Butner v. United States

In Butner v. United States, 440 U.S. 48, 99 S.Ct. 914, 59 L.Ed.2d 136 (1979), the Supreme Court considered whether federal or state law should govern in deciding which party - as between the bankruptcy trustee and the mortgagee - holds the property interest in the rents collected between the time that a mortgagor declares bankruptcy and the time of the foreclosure sale of the mortgaged property. 440 U.S. at 49, 99 S.Ct. 914. In holding that state law should control, the Court noted that "property interests are created and defined by state law.
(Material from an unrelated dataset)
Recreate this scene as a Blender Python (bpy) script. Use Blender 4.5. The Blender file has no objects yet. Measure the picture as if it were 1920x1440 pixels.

Unless some federal interest requires a different result, there is no reason why such interests should be analyzed differently simply because an interested party is involved in a bankruptcy proceeding." Id. at 55, 99 S.Ct. 914. The Court examined whether state law or federal bankruptcy law governs "whether a security interest in property extends to rents and profits derived from the property." Id. at 52, 99 S.Ct. 914. After recognizing that Article I, 8, clause 4 of the Constitution gives Congress the power to establish "uniform Laws on the subject of Bankruptcies throughout the United States," the Court noted that Congress "has generally left the determination of property rights in the assets of a bankrupt's estate to state law." Id. at 54, 99 S.Ct. 914. "Property interests are created and defined by state law. Unless some federal interest requires a different result, there is no reason why such interests should be analyzed differently simply because an interested party is involved in a bankruptcy proceeding." Id. at 55, 99 S.Ct. 914. The Butner Court therefore held that state law governed the question it was deciding.